Muito mais que um ano de criação artística, podemos dizer que 1942 foi um ano de preparação de uma grande arte que viria a dar frutos a partir dos anos 60. Em que ano nasceram tantos talentos? Difícil imaginar que num mesmo ano nasceram Paulinho da Viola, Caetano Veloso, Gilberto Gil, Milton Nascimento, Tim Maia e Dominguinhos. Teve, também, Jorge Benjor, que já havia trocado de nome e em 2012 trocou de idade. Renegou 1942 e assumiu 1945 – inocente mentira.
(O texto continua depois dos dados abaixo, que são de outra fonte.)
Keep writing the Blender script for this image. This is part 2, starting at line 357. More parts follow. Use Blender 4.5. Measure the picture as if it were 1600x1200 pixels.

E entre as mulheres, ninguém menos que Nara Leão, Clara Nunes e Cely Campelo. O privilégio não foi apenas brasileiro. Lá fora, no mesmo ano, nasceram: Paul McCartney, Jimi Hendrix, Johnny Rivers, Aretha Franklin, Barbra Streisand, B J Thomas, Carole King e Brian Jones, o fundador do Rolling Stones. A propósito, quanto você pagaria para ir num show com os nascidos em 42?
Também são de 1942 outros brasileiros famosos: Ademir da Guia, Ugo Giorgetti, Aracy Balabanian, Suzana Vieira, Ítala Nandi, a Sociedade Esportiva Palmeiras e o Cruzeiro Esporte Clube ─ estes antes eram Palestra Itália. Outro cruzeiro famoso nascido em 1942 foi a moeda, que substitui o réis e o mil réis usados desde o inicio da colonização. Entre os estrangeiros outra lista de celebridades: Muhammad Ali, Martin Scorcese, Calvin Klein, Britt Ekland, Lou Reed, o craque moçambicano Eusébio e o gênio Stephen Hawking, físico e cosmólogo britânico, que nos explicou os buracos negros e a expansão do Universo colocando-o numa casca de noz
Foi ou não foi 1942 um ano estrelado? Ainda que essa gente toda tivesse demorado um pouco mais para nascer, quem sabe nascendo no glorioso chicobuarquiano ano de 1944, ainda assim eu agradeceria 1942 por ter me dado um grande amigo: o Juca. Um dia lhes apresento.